Nearshoring investments still flowing south of the border
Borderlands Mexico is a weekly rundown of developments in the world of United States-Mexico cross-border trucking and trade. This week, we take a closer look at the continued flow of nearshoring investments south of the border, highlighting key developments in the manufacturing and logistics sectors.
Despite the current uncertainty in global trade relations, foreign direct investment (FDI) in Mexico reached a record $21.4 billion in the first quarter of 2025, marking a 5.4% increase from the same period in 2024. Companies from the U.S. were the largest investors in Mexico during this period, contributing 38.7% of total FDI, followed by Spain and the Netherlands. Investments from the U.S. and Canada combined represented 42.4% of the total, with the manufacturing sector attracting more than 40% of the country’s FDI.

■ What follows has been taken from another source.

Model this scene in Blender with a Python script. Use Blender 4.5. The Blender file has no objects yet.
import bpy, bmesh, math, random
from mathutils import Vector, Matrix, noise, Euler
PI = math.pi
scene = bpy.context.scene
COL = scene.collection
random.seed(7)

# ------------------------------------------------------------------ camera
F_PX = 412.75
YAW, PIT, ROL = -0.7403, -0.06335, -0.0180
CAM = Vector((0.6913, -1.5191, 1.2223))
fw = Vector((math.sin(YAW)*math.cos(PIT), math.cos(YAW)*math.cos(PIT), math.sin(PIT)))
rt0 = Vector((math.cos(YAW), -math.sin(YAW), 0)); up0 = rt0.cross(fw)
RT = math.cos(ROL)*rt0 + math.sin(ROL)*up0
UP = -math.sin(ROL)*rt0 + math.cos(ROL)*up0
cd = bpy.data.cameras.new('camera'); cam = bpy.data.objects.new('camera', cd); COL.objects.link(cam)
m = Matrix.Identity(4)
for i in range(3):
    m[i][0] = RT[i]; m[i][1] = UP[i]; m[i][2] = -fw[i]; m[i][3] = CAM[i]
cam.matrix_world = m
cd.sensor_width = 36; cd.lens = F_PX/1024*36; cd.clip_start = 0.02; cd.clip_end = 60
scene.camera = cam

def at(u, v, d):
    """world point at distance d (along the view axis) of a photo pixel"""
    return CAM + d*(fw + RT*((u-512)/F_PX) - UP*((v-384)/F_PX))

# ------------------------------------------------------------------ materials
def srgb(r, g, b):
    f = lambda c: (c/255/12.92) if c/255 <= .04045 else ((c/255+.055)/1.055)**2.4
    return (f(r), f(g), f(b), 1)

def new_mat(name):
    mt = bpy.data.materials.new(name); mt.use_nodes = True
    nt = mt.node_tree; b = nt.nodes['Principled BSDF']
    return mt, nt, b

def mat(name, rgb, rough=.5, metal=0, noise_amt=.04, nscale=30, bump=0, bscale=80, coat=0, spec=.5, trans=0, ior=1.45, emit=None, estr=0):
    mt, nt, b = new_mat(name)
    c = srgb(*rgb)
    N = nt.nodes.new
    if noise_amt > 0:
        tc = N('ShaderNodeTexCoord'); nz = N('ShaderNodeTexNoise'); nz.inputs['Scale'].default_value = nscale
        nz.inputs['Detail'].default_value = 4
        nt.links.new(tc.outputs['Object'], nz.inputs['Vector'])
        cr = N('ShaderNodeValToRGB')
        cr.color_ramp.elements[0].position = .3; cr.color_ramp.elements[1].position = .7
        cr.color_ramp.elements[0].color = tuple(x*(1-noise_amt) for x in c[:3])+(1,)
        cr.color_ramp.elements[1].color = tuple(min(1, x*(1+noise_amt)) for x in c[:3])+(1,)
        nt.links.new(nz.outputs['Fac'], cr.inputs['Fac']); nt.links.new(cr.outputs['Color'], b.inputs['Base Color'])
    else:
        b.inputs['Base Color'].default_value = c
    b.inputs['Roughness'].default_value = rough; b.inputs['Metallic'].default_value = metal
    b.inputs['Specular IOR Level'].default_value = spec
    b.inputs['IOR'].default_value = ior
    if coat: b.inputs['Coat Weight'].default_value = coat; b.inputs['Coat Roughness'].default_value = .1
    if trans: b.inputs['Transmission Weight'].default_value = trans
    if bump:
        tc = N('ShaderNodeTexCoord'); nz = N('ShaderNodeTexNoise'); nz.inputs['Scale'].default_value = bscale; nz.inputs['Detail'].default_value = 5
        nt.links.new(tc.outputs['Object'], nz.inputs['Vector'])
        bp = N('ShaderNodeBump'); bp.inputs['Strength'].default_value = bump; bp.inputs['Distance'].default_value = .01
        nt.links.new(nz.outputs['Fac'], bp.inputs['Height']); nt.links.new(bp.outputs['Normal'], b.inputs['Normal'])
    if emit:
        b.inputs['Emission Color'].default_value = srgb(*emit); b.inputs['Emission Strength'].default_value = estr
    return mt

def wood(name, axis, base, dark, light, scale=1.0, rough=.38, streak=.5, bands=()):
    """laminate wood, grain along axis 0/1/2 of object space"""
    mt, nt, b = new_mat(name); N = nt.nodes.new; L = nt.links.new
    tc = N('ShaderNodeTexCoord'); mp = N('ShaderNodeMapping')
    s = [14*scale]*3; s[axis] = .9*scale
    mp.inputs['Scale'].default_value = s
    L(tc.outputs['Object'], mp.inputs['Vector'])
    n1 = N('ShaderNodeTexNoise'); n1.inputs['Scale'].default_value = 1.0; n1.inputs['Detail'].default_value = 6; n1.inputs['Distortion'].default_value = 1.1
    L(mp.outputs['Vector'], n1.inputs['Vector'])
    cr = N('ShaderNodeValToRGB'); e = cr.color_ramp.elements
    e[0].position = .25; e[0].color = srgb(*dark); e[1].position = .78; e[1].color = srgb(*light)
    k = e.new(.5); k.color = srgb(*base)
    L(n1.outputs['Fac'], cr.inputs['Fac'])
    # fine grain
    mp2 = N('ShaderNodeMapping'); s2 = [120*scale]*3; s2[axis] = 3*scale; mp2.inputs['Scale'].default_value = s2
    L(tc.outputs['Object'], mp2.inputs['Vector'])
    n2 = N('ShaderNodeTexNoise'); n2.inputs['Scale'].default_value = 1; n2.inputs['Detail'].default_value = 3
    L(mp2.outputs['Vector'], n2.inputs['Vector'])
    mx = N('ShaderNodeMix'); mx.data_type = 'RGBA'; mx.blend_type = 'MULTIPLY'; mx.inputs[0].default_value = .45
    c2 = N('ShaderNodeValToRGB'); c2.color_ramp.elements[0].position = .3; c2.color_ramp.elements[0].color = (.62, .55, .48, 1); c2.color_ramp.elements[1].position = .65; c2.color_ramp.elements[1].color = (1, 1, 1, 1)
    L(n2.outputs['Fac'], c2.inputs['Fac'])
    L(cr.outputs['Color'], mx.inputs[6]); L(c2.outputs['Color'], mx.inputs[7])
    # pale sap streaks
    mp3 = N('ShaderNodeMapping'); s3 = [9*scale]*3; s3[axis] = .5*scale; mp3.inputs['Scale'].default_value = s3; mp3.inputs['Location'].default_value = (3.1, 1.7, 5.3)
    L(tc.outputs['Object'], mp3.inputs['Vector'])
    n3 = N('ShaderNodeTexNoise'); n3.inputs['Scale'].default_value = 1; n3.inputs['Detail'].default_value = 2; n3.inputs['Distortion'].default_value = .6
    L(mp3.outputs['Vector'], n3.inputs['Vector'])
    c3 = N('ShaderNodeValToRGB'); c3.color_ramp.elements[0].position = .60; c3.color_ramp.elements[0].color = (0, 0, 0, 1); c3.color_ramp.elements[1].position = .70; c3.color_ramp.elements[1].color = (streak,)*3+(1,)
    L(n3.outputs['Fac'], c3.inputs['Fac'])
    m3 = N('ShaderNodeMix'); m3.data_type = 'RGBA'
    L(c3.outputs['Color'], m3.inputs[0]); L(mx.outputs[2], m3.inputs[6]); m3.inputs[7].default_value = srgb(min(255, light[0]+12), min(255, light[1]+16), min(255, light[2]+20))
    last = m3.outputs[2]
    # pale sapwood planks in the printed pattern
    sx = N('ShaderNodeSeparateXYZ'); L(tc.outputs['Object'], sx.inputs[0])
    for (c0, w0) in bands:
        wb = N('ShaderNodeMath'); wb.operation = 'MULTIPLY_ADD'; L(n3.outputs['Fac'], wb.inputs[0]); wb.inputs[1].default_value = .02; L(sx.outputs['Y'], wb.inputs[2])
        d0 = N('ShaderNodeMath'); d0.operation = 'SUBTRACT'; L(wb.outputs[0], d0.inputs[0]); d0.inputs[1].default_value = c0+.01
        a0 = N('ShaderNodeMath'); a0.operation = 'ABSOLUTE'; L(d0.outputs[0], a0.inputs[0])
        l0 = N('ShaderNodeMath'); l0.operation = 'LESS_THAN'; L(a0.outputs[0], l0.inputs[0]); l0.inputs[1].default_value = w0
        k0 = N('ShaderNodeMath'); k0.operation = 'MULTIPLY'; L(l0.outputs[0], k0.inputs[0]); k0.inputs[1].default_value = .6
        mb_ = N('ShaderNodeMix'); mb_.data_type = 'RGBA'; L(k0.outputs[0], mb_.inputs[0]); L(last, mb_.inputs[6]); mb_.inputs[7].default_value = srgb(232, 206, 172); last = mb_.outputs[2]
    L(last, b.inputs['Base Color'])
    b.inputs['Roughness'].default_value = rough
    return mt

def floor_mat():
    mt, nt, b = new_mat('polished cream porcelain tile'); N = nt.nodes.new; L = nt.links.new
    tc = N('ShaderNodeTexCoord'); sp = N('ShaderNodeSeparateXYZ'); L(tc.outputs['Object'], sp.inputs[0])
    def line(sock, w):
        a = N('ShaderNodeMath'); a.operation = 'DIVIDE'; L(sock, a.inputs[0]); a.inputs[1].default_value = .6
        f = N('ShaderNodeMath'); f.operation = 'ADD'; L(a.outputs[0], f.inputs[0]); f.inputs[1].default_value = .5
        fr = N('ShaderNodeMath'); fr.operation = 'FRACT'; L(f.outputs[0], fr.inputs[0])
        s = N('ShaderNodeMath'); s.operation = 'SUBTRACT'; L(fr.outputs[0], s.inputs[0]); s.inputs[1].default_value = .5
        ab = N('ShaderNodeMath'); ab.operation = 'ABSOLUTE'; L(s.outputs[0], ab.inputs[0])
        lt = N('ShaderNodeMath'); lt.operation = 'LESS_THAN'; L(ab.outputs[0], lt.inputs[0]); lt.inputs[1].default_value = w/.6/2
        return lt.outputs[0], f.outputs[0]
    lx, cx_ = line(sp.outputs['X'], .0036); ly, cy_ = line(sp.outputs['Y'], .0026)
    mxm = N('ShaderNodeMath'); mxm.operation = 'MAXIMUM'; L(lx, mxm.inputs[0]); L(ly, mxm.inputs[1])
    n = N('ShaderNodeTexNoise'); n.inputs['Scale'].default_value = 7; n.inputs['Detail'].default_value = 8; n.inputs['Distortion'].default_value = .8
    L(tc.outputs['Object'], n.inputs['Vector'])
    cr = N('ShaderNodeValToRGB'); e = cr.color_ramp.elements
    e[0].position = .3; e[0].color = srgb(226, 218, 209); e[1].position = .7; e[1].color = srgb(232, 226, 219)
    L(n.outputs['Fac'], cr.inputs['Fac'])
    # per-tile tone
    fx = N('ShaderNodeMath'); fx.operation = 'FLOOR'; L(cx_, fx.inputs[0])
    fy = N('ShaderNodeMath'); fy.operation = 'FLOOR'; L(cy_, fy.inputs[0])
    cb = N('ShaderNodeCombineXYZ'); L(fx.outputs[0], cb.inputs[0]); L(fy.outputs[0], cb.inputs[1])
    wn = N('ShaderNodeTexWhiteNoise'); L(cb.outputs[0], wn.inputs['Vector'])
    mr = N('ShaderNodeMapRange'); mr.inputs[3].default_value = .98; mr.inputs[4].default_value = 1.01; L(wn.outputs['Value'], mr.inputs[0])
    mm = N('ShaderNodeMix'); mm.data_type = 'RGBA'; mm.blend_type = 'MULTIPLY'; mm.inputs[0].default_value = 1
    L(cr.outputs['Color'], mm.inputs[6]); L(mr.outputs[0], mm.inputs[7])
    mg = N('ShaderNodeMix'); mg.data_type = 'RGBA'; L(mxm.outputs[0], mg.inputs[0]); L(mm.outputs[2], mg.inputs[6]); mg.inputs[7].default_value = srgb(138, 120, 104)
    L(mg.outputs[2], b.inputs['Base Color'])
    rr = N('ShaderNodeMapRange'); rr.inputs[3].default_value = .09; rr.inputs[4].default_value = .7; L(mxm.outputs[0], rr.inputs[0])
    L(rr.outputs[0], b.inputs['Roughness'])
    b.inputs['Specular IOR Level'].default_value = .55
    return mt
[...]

Mexico continues to benefit from the global trend of nearshoring, as companies reconsider their dependence on manufacturing in Asia. Jordan Dewart, CEO of Redwood Mexico, noted that the nearshoring trend to Mexico is gaining momentum, with manufacturers increasingly moving their supply chain operations to the country. This shift represents a pivot among manufacturers who initially looked to Southeast Asia for alternatives but now view Mexico as a more viable long-term solution.
While nearshoring presents significant opportunities for Mexico, it also faces challenges such as security concerns, infrastructure needs, and trade policy uncertainty. Eric Baker, a transportation attorney at Frost Brown Todd, emphasized the impact of uncertainty on supply chain decisions, noting that disruptions like tariffs can significantly affect long-term investment strategies.

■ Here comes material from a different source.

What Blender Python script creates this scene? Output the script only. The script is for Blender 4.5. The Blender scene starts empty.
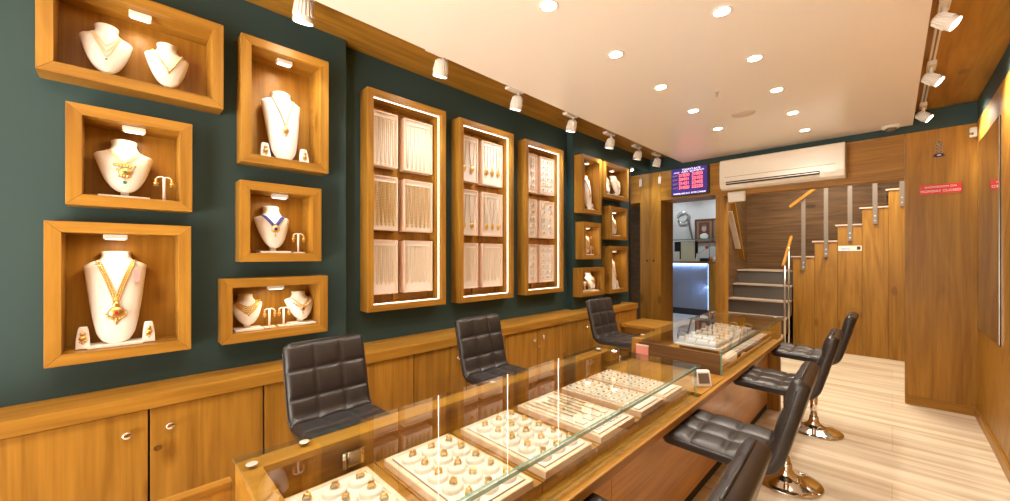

Jacob Shapiro, director of research at The Bespoke Group, highlighted the importance of building the necessary infrastructure to accommodate increased manufacturing activity in Mexico. He also expressed concerns about the trade confidence in North America and the United States-Mexico-Canada Agreement amid policy uncertainty.
Looking ahead, nearshoring should be viewed as a long-term trend rather than a short-term phenomenon, according to Shapiro. He believes that Mexico stands to benefit from this shift over the coming decades. Dewart echoed this sentiment, expressing optimism about Mexico’s long-term prospects and its ability to navigate trade uncertainties.
In recent developments, Buhler Group announced the construction of a $24 million manufacturing plant in Torreón, Mexico, marking its first facility in the country. Frisa also launched a $350 million steel mill in Monterrey, expanding its steel production capacity for various industries. Additionally, NRS Logistics America Inc. opened the Chemical Logistic Park in Casa Grande, Arizona, catering to semiconductor and electric vehicle manufacturers.
The influx of nearshoring investments in Mexico underscores the country’s growing appeal as a manufacturing hub, despite challenges and uncertainties. As companies continue to reevaluate their supply chain strategies, Mexico remains a key player in the evolving landscape of cross-border trade and investment.